Retype each line of the material exactly, please, skipping any picture in it.

→ **DATA ENTRIES**:
☆ ☆ ☆ ☆ ☆
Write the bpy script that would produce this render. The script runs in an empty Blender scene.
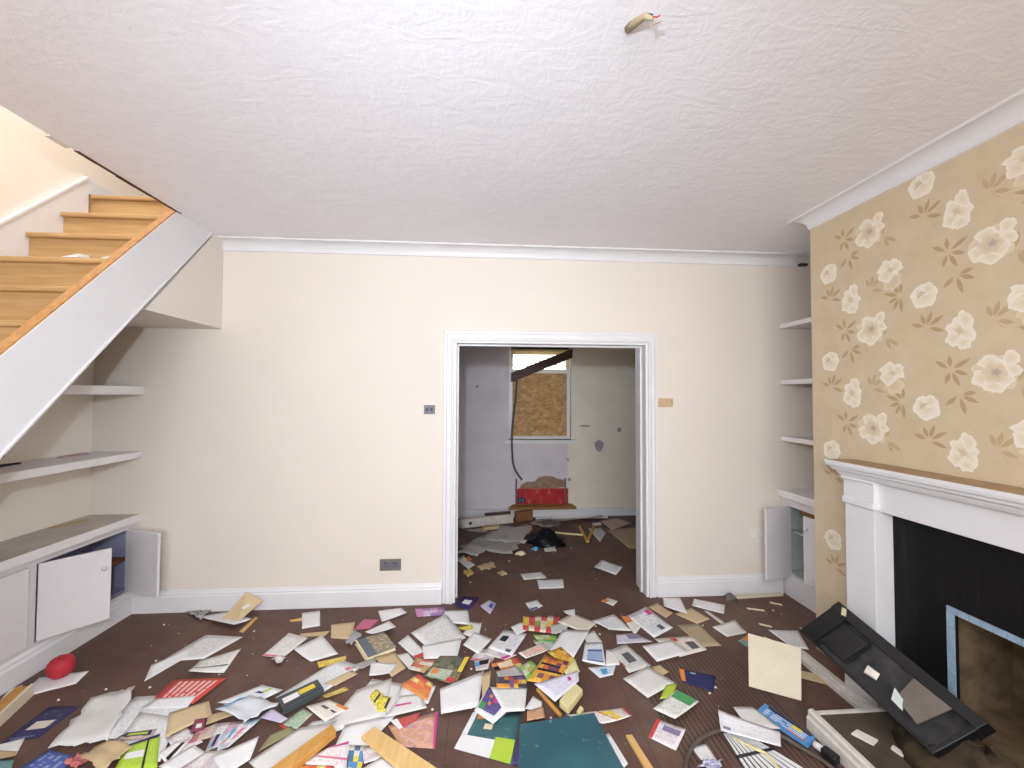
import bpy, bmesh, math, random
from mathutils import Vector, Matrix
random.seed(11)
sc = bpy.context.scene
COL = sc.collection

# ------------------------------------------------------------ camera
PITCH, YAW, ROLL = math.radians(1.57), math.radians(4.1), 0.004
fw = Vector((math.sin(YAW) * math.cos(PITCH), math.cos(YAW) * math.cos(PITCH), math.sin(PITCH)))
rt = Vector((math.cos(YAW), -math.sin(YAW), 0))
up = rt.cross(fw)
rt2 = rt * math.cos(ROLL) + up * math.sin(ROLL)
up2 = rt2.cross(fw)
cd = bpy.data.cameras.new('camera')
cam = bpy.data.objects.new('camera', cd)
COL.objects.link(cam)
cam.matrix_world = Matrix(((rt2.x, up2.x, -fw.x, 0), (rt2.y, up2.y, -fw.y, 0), (rt2.z, up2.z, -fw.z, 1.5), (0, 0, 0, 1)))
cd.sensor_fit = 'HORIZONTAL'
cd.sensor_width = 36.0
cd.lens = 36.0 * 420.0 / 1024.0
cd.clip_start = 0.02
sc.camera = cam

# ------------------------------------------------------------ sky, lights, exposure
W = bpy.data.worlds.new('overcast_sky')
sc.world = W
W.use_nodes = True
W.node_tree.nodes['Background'].inputs[0].default_value = (0.92, 0.965, 1.0, 1)
W.node_tree.nodes['Background'].inputs[1].default_value = 7.5

def lamp(name, kind, loc, energy, color, size=0.1, size_y=None, direction=None, spread=None):
    l = bpy.data.lights.new(name, kind)
    l.energy = energy
    l.color = color
    if kind == 'AREA':
        l.size = size
        if size_y:
            l.shape = 'RECTANGLE'
            l.size_y = size_y
        if spread:
            l.spread = spread
    else:
        l.shadow_soft_size = size
    o = bpy.data.objects.new(name, l)
    o.location = loc
    if direction is not None:
        o.rotation_euler = Vector(direction).to_track_quat('-Z', 'Y').to_euler()
    COL.objects.link(o)
    return o

# photographer's flash above the lens, daylight of the front window, bulb over the upstairs landing
fl = lamp('flash', 'SPOT', (-0.14, 0.0, 1.88), 190.0, (0.74, 0.865, 1.0), 0.04, None, (-0.02, 1.0, -0.30))
fl.data.spot_size = math.radians(146)
fl.data.spot_blend = 1.0
lamp('front_window_daylight', 'AREA', (0.0, -1.45, 1.6), 66.0, (1.0, 0.925, 0.845), 2.6, 1.5, (0, 1, 0.05))
lamp('landing_bulb', 'POINT', (-2.2, 1.9, 4.1), 56.0, (0.96, 0.97, 1.0), 0.06)

sc.view_settings.view_transform = 'Standard'
sc.view_settings.look = 'None'
sc.view_settings.exposure = -0.22
sc.view_settings.gamma = 1.0
sc.view_settings.use_curve_mapping = False

# ------------------------------------------------------------ helpers
def lin(c):
    return tuple(((v / 255.0) / 12.92 if v / 255.0 <= 0.04045 else ((v / 255.0 + 0.055) / 1.055) ** 2.4) for v in c) + (1.0,)

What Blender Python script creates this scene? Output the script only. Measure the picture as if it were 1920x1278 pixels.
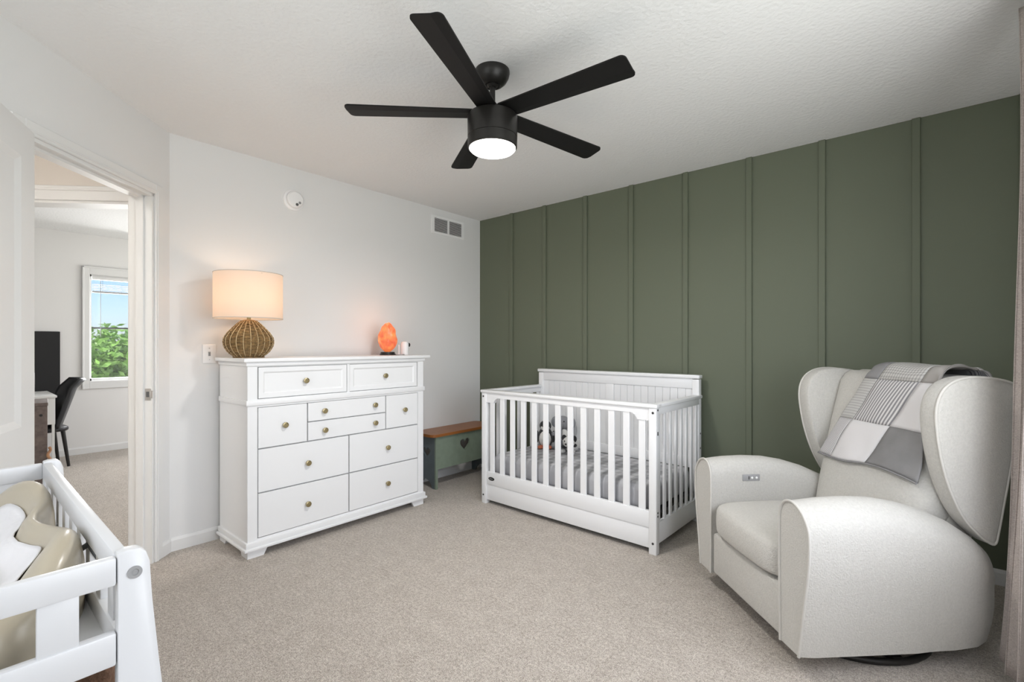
☆ ☆ ☆ ☆ ☆
→ **SOLVED EXERCISE**:
Write the bpy script that would produce this render. The script runs in an empty Blender scene.
import bpy, bmesh, math, random
from mathutils import Vector, Matrix
random.seed(11)
sc = bpy.context.scene
COL = sc.collection

# ------------------------------------------------------------ camera
PITCH, YAW, ROLL = math.radians(1.57), math.radians(4.1), 0.004
fw = Vector((math.sin(YAW) * math.cos(PITCH), math.cos(YAW) * math.cos(PITCH), math.sin(PITCH)))
rt = Vector((math.cos(YAW), -math.sin(YAW), 0))
up = rt.cross(fw)
rt2 = rt * math.cos(ROLL) + up * math.sin(ROLL)
up2 = rt2.cross(fw)
cd = bpy.data.cameras.new('camera')
cam = bpy.data.objects.new('camera', cd)
COL.objects.link(cam)
cam.matrix_world = Matrix(((rt2.x, up2.x, -fw.x, 0), (rt2.y, up2.y, -fw.y, 0), (rt2.z, up2.z, -fw.z, 1.5), (0, 0, 0, 1)))
cd.sensor_fit = 'HORIZONTAL'
cd.sensor_width = 36.0
cd.lens = 36.0 * 420.0 / 1024.0
cd.clip_start = 0.02
sc.camera = cam

# ------------------------------------------------------------ sky, lights, exposure
W = bpy.data.worlds.new('overcast_sky')
sc.world = W
W.use_nodes = True
W.node_tree.nodes['Background'].inputs[0].default_value = (0.92, 0.965, 1.0, 1)
W.node_tree.nodes['Background'].inputs[1].default_value = 7.5

def lamp(name, kind, loc, energy, color, size=0.1, size_y=None, direction=None, spread=None):
    l = bpy.data.lights.new(name, kind)
    l.energy = energy
    l.color = color
    if kind == 'AREA':
        l.size = size
        if size_y:
            l.shape = 'RECTANGLE'
            l.size_y = size_y
        if spread:
            l.spread = spread
    else:
        l.shadow_soft_size = size
    o = bpy.data.objects.new(name, l)
    o.location = loc
    if direction is not None:
        o.rotation_euler = Vector(direction).to_track_quat('-Z', 'Y').to_euler()
    COL.objects.link(o)
    return o

# photographer's flash above the lens, daylight of the front window, bulb over the upstairs landing
fl = lamp('flash', 'SPOT', (-0.14, 0.0, 1.88), 190.0, (0.74, 0.865, 1.0), 0.04, None, (-0.02, 1.0, -0.30))
fl.data.spot_size = math.radians(146)
fl.data.spot_blend = 1.0
lamp('front_window_daylight', 'AREA', (0.0, -1.45, 1.6), 66.0, (1.0, 0.925, 0.845), 2.6, 1.5, (0, 1, 0.05))
lamp('landing_bulb', 'POINT', (-2.2, 1.9, 4.1), 56.0, (0.96, 0.97, 1.0), 0.06)

sc.view_settings.view_transform = 'Standard'
sc.view_settings.look = 'None'
sc.view_settings.exposure = -0.22
sc.view_settings.gamma = 1.0
sc.view_settings.use_curve_mapping = False

# ------------------------------------------------------------ helpers
def lin(c):
    return tuple(((v / 255.0) / 12.92 if v / 255.0 <= 0.04045 else ((v / 255.0 + 0.055) / 1.055) ** 2.4) for v in c) + (1.0,)

What Blender Python script creates this scene? Output the script only. Measure the picture as if it were 1920x1278 pixels.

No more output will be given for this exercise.